● **JOB**
Repeat the material below word for word and leave out all pictures.

● **SOURCE DATA**
====
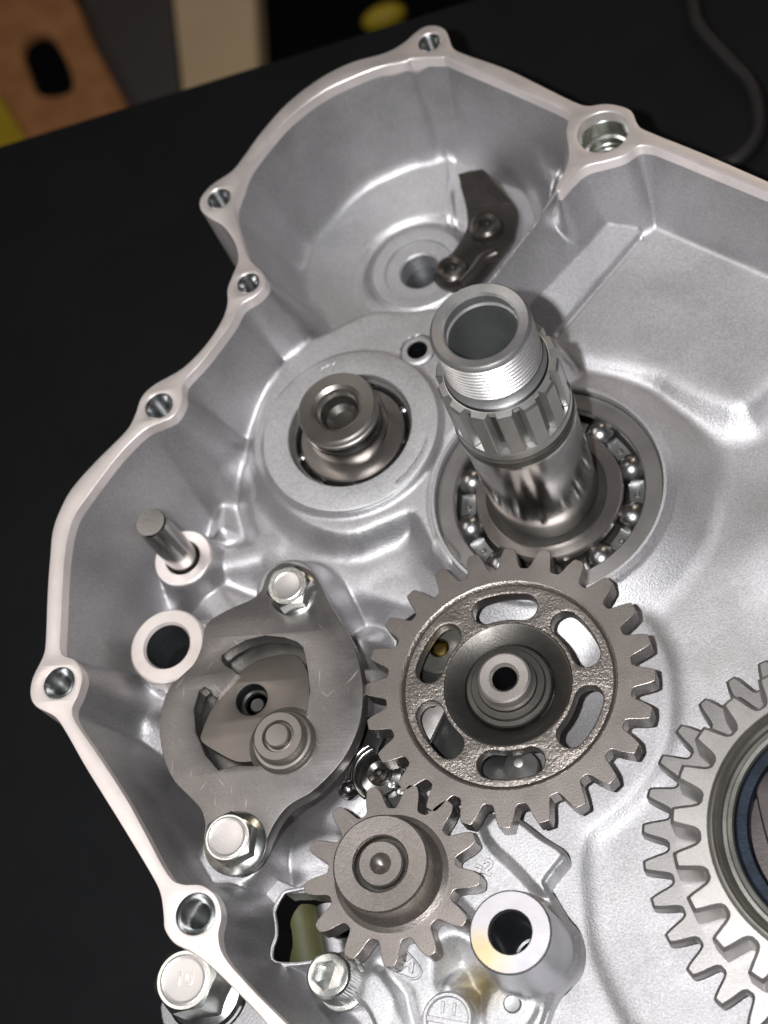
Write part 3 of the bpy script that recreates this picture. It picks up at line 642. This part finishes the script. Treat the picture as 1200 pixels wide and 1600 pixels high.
# ---------------------------------------------------------------- pinion
PC = (-26.2, -37.8)
pg = thing('pinion_gear', 'small steel pinion with a raised hub meshing below the slotted gear', 'gear', (*PC, -7), 'steel gears in the case')
PT = [(0.0, 1.0), (0.07, 0.995), (0.115, 0.96), (0.165, 0.83), (0.215, 0.64), (0.255, 0.44), (0.288, 0.26), (0.325, 0.12), (0.37, 0.03), (0.43, 0.0), (0.4999, 0.0)]
pl = gear_loop(PC, 18.85, 13.7, 13, R(-11.5 + 27.7 * 0.0 + 3.5), PT)
extr('toothed_rim', [pl, circ(PC, 11.0, 72)], -5.8, 0, 0.15, M['sinter'], pg, 1)
lathe('hub', [(5.6, 4), (5.6, 7.7), (5.9, 8.1), (9.6, 8.3), (10.0, 7.9), (10.15, 3.5), (10.45, 1.6), (11.1, 0.55), (12.0, 0.1), (12.3, -0.05)], PC, M['sinter'], pg, 96)
ps = thing('pinion_shaft', 'round shaft end with a centre dimple inside the pinion hub', 'shaft', (*PC, -10))
lathe('shaft_end', [(0, 6.5), (0.5, 6.6), (2.0, 7.7), (2.25, 7.95), (4.4, 8.0), (4.75, 7.7), (4.75, 3)], PC, M['sinter'], ps, 64)
lathe('gap_floor', [(4.6, 5.2), (5.7, 5.2)], PC, M['oily'], ps, 48)

# ---------------------------------------------------------------- double gear at the right edge
DC = (65.7, -35.9)
TLO = [(0.0, 1.0), (0.12, 1.0), (0.15, 0.97), (0.20, 0.80), (0.25, 0.58), (0.295, 0.36), (0.335, 0.18), (0.38, 0.05), (0.43, 0.0), (0.4999, 0.0)]
TUP = [(0.0, 1.0), (0.165, 1.0), (0.195, 0.96), (0.23, 0.78), (0.265, 0.56), (0.30, 0.35), (0.335, 0.17), (0.38, 0.05), (0.43, 0.0), (0.4999, 0.0)]
dg_ = thing('double_gear', 'pale double gear with a blue ring cut off by the right edge', 'gear', (*DC, -13), 'steel gears in the case')
extr('lower_gear', [gear_loop(DC, 41.4, 36.2, 34, R(172.2), TLO), circ(DC, 24, 96)], -12.3, -7.6, 0.6, M['geargrey'], dg_, 0)
extr('upper_gear', [gear_loop(DC, 34.4, 29.2, 24, R(172.0), TUP), circ(DC, 26.6, 96)], -7.3, 3.5, 0.75, M['gearlight'], dg_, 0)
lathe('hub_ring', [(22.2, -2), (22.2, 2.2), (22.6, 2.7), (23.4, 2.8), (23.7, 2.2), (24.4, 2.2), (24.7, 3.0), (25.3, 3.3), (25.5, 2.9), (25.8, 3.2), (26.3, 3.75), (26.8, 3.6), (27.3, 3.3)], DC, M['ringgreen'], dg_, 128)
lathe('blue_ring', [(19.3, -2), (19.3, 1.6), (19.8, 2.5), (21.6, 2.6), (22.0, 2.2), (22.1, -1)], DC, M['blue'], dg_, 128)
lathe('hub_floor', [(0, -1.5), (19.5, -1.5)], DC, M['brown'], dg_, 96)
extr('drive_dog', [spl([(DC[0] - 16, DC[1] + 12), (DC[0] - 17, DC[1] + 4), (DC[0] - 14.5, DC[1] - 8), (DC[0] - 10, DC[1] - 14), (DC[0], DC[1] - 15), (DC[0] + 8, DC[1] - 8), (DC[0] + 8, DC[1] + 12), (DC[0] - 4, DC[1] + 16)], 4)], -1.6, 1.4, 0.7, M['brown'], dg_)

# ---------------------------------------------------------------- shift plate, cam and roller
PLATE = [(432, 884), (447, 879), (463, 882), (480, 890), (496, 905), (510, 934), (528, 964), (549, 1000), (561, 1036), (567, 1075), (565, 1114), (556, 1148), (540, 1180), (518, 1208), (486, 1238), (452, 1258), (431, 1283), (419, 1307), (409, 1330), (393, 1351), (367, 1364), (340, 1356), (323, 1334), (318, 1310), (320, 1288), (314, 1266), (300, 1249), (272, 1220), (256, 1186), (249, 1144), (252, 1108), (264, 1075), (285, 1054), (303, 1036), (314, 1012), (319, 985), (327, 970), (351, 955), (375, 944), (393, 936), (408, 922), (417, 898)]
WIN = [(346, 1031), (347, 1023), (360, 1013), (384, 1000), (414, 993), (444, 996), (464, 1003), (473, 1011), (476, 1024), (480, 1045), (484, 1080), (477, 1122), (455, 1165), (432, 1188), (402, 1196), (366, 1196), (341, 1203), (321, 1180), (306, 1144), (303, 1108), (311, 1079), (319, 1073), (329, 1079), (333, 1087), (337, 1089), (356, 1070), (371, 1053), (364, 1046), (352, 1040)]
pt = thing('shift_plate', 'grey steel plate bolted at two corners with an oval window holding a cam', 'plate', (*un2((420, 1080), 0), -4))
extr('plate', [spl(uns(PLATE, 2), 4), uns(WIN, 2)], -2.2, 2, 0.22, M['plate'], pt)
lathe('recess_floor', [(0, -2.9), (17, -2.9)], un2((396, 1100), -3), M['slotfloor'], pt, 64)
CAMO = [(372, 1052), (388, 1040), (408, 1030), (430, 1024), (452, 1022), (466, 1026), (480, 1048), (484, 1084), (478, 1117), (470, 1150), (440, 1185), (393, 1190), (369, 1190), (342, 1177), (316, 1160), (314, 1146), (330, 1108), (351, 1075)]
cm = thing('shift_cam', 'bronze brown cam sector with a round hole inside the grey plate', 'cam', (*un2((393, 1093), 0), -4))
CH2 = un2((393, 1093), 1.2)
extr('cam_body', [spl(uns(CAMO, 1.2), 3), circ(CH2, 3.7, 40)], -2.5, 1.2, 0.2, M['cam'], cm)
lathe('cam_bore', [(0, -2.4), (1.5, -2.4), (1.8, -2.9), (2.5, -2.9), (2.7, -2.0), (3.3, -1.8), (3.75, 0.9), (4.0, 1.22)], CH2, M['dark'], cm, 48)
RO = un2((434, 1150), 6.6)
rl = thing('cam_roller', 'stepped steel roller standing on the lower right of the brown cam', 'roller', (*RO, 0))
lathe('roller_body', [(3.3, 5.2), (3.4, 6.3), (3.6, 6.6), (5.3, 6.6), (5.6, 6.3), (5.65, 4.3), (5.9, 4.0), (6.5, 3.9), (6.75, 3.6), (6.8, 2.6), (7.2, 1.9), (8.4, 1.25), (8.5, -1)], RO, M['roller'], rl, 72)
lathe('roller_pin', [(0, 7.5), (2.45, 7.4), (2.75, 7.1), (2.8, 5.6), (3.4, 5.5)], RO, M['roller'], rl, 56)
hex_bolt('small zinc bolt with a yellow tinge at the top corner of the grey plate', un2((449, 915), 6.6), 2.0, 6.6, 5.35, 3.5, 5.5, R(10), 0.8)
hex_bolt('zinc flange bolt at the bottom corner of the grey plate', un2((356, 1309), 7), 2.0, 7.4, 5.8, 4.3, 6.9, R(24), 1.5)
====
● **ANSWER TO THIS PROBLEM**
Write part 3 of the bpy script that recreates this picture. It picks up at line 642. This part finishes the script. Treat the picture as 1200 pixels wide and 1600 pixels high.
# ---------------------------------------------------------------- pinion
PC = (-26.2, -37.8)
pg = thing('pinion_gear', 'small steel pinion with a raised hub meshing below the slotted gear', 'gear', (*PC, -7), 'steel gears in the case')
PT = [(0.0, 1.0), (0.07, 0.995), (0.115, 0.96), (0.165, 0.83), (0.215, 0.64), (0.255, 0.44), (0.288, 0.26), (0.325, 0.12), (0.37, 0.03), (0.43, 0.0), (0.4999, 0.0)]
pl = gear_loop(PC, 18.85, 13.7, 13, R(-11.5 + 27.7 * 0.0 + 3.5), PT)
extr('toothed_rim', [pl, circ(PC, 11.0, 72)], -5.8, 0, 0.15, M['sinter'], pg, 1)
lathe('hub', [(5.6, 4), (5.6, 7.7), (5.9, 8.1), (9.6, 8.3), (10.0, 7.9), (10.15, 3.5), (10.45, 1.6), (11.1, 0.55), (12.0, 0.1), (12.3, -0.05)], PC, M['sinter'], pg, 96)
ps = thing('pinion_shaft', 'round shaft end with a centre dimple inside the pinion hub', 'shaft', (*PC, -10))
lathe('shaft_end', [(0, 6.5), (0.5, 6.6), (2.0, 7.7), (2.25, 7.95), (4.4, 8.0), (4.75, 7.7), (4.75, 3)], PC, M['sinter'], ps, 64)
lathe('gap_floor', [(4.6, 5.2), (5.7, 5.2)], PC, M['oily'], ps, 48)

# ---------------------------------------------------------------- double gear at the right edge
DC = (65.7, -35.9)
TLO = [(0.0, 1.0), (0.12, 1.0), (0.15, 0.97), (0.20, 0.80), (0.25, 0.58), (0.295, 0.36), (0.335, 0.18), (0.38, 0.05), (0.43, 0.0), (0.4999, 0.0)]
TUP = [(0.0, 1.0), (0.165, 1.0), (0.195, 0.96), (0.23, 0.78), (0.265, 0.56), (0.30, 0.35), (0.335, 0.17), (0.38, 0.05), (0.43, 0.0), (0.4999, 0.0)]
dg_ = thing('double_gear', 'pale double gear with a blue ring cut off by the right edge', 'gear', (*DC, -13), 'steel gears in the case')
extr('lower_gear', [gear_loop(DC, 41.4, 36.2, 34, R(172.2), TLO), circ(DC, 24, 96)], -12.3, -7.6, 0.6, M['geargrey'], dg_, 0)
extr('upper_gear', [gear_loop(DC, 34.4, 29.2, 24, R(172.0), TUP), circ(DC, 26.6, 96)], -7.3, 3.5, 0.75, M['gearlight'], dg_, 0)
lathe('hub_ring', [(22.2, -2), (22.2, 2.2), (22.6, 2.7), (23.4, 2.8), (23.7, 2.2), (24.4, 2.2), (24.7, 3.0), (25.3, 3.3), (25.5, 2.9), (25.8, 3.2), (26.3, 3.75), (26.8, 3.6), (27.3, 3.3)], DC, M['ringgreen'], dg_, 128)
lathe('blue_ring', [(19.3, -2), (19.3, 1.6), (19.8, 2.5), (21.6, 2.6), (22.0, 2.2), (22.1, -1)], DC, M['blue'], dg_, 128)
lathe('hub_floor', [(0, -1.5), (19.5, -1.5)], DC, M['brown'], dg_, 96)
extr('drive_dog', [spl([(DC[0] - 16, DC[1] + 12), (DC[0] - 17, DC[1] + 4), (DC[0] - 14.5, DC[1] - 8), (DC[0] - 10, DC[1] - 14), (DC[0], DC[1] - 15), (DC[0] + 8, DC[1] - 8), (DC[0] + 8, DC[1] + 12), (DC[0] - 4, DC[1] + 16)], 4)], -1.6, 1.4, 0.7, M['brown'], dg_)

# ---------------------------------------------------------------- shift plate, cam and roller
PLATE = [(432, 884), (447, 879), (463, 882), (480, 890), (496, 905), (510, 934), (528, 964), (549, 1000), (561, 1036), (567, 1075), (565, 1114), (556, 1148), (540, 1180), (518, 1208), (486, 1238), (452, 1258), (431, 1283), (419, 1307), (409, 1330), (393, 1351), (367, 1364), (340, 1356), (323, 1334), (318, 1310), (320, 1288), (314, 1266), (300, 1249), (272, 1220), (256, 1186), (249, 1144), (252, 1108), (264, 1075), (285, 1054), (303, 1036), (314, 1012), (319, 985), (327, 970), (351, 955), (375, 944), (393, 936), (408, 922), (417, 898)]
WIN = [(346, 1031), (347, 1023), (360, 1013), (384, 1000), (414, 993), (444, 996), (464, 1003), (473, 1011), (476, 1024), (480, 1045), (484, 1080), (477, 1122), (455, 1165), (432, 1188), (402, 1196), (366, 1196), (341, 1203), (321, 1180), (306, 1144), (303, 1108), (311, 1079), (319, 1073), (329, 1079), (333, 1087), (337, 1089), (356, 1070), (371, 1053), (364, 1046), (352, 1040)]
pt = thing('shift_plate', 'grey steel plate bolted at two corners with an oval window holding a cam', 'plate', (*un2((420, 1080), 0), -4))
extr('plate', [spl(uns(PLATE, 2), 4), uns(WIN, 2)], -2.2, 2, 0.22, M['plate'], pt)
lathe('recess_floor', [(0, -2.9), (17, -2.9)], un2((396, 1100), -3), M['slotfloor'], pt, 64)
CAMO = [(372, 1052), (388, 1040), (408, 1030), (430, 1024), (452, 1022), (466, 1026), (480, 1048), (484, 1084), (478, 1117), (470, 1150), (440, 1185), (393, 1190), (369, 1190), (342, 1177), (316, 1160), (314, 1146), (330, 1108), (351, 1075)]
cm = thing('shift_cam', 'bronze brown cam sector with a round hole inside the grey plate', 'cam', (*un2((393, 1093), 0), -4))
CH2 = un2((393, 1093), 1.2)
extr('cam_body', [spl(uns(CAMO, 1.2), 3), circ(CH2, 3.7, 40)], -2.5, 1.2, 0.2, M['cam'], cm)
lathe('cam_bore', [(0, -2.4), (1.5, -2.4), (1.8, -2.9), (2.5, -2.9), (2.7, -2.0), (3.3, -1.8), (3.75, 0.9), (4.0, 1.22)], CH2, M['dark'], cm, 48)
RO = un2((434, 1150), 6.6)
rl = thing('cam_roller', 'stepped steel roller standing on the lower right of the brown cam', 'roller', (*RO, 0))
lathe('roller_body', [(3.3, 5.2), (3.4, 6.3), (3.6, 6.6), (5.3, 6.6), (5.6, 6.3), (5.65, 4.3), (5.9, 4.0), (6.5, 3.9), (6.75, 3.6), (6.8, 2.6), (7.2, 1.9), (8.4, 1.25), (8.5, -1)], RO, M['roller'], rl, 72)
lathe('roller_pin', [(0, 7.5), (2.45, 7.4), (2.75, 7.1), (2.8, 5.6), (3.4, 5.5)], RO, M['roller'], rl, 56)
hex_bolt('small zinc bolt with a yellow tinge at the top corner of the grey plate', un2((449, 915), 6.6), 2.0, 6.6, 5.35, 3.5, 5.5, R(10), 0.8)
hex_bolt('zinc flange bolt at the bottom corner of the grey plate', un2((356, 1309), 7), 2.0, 7.4, 5.8, 4.3, 6.9, R(24), 1.5)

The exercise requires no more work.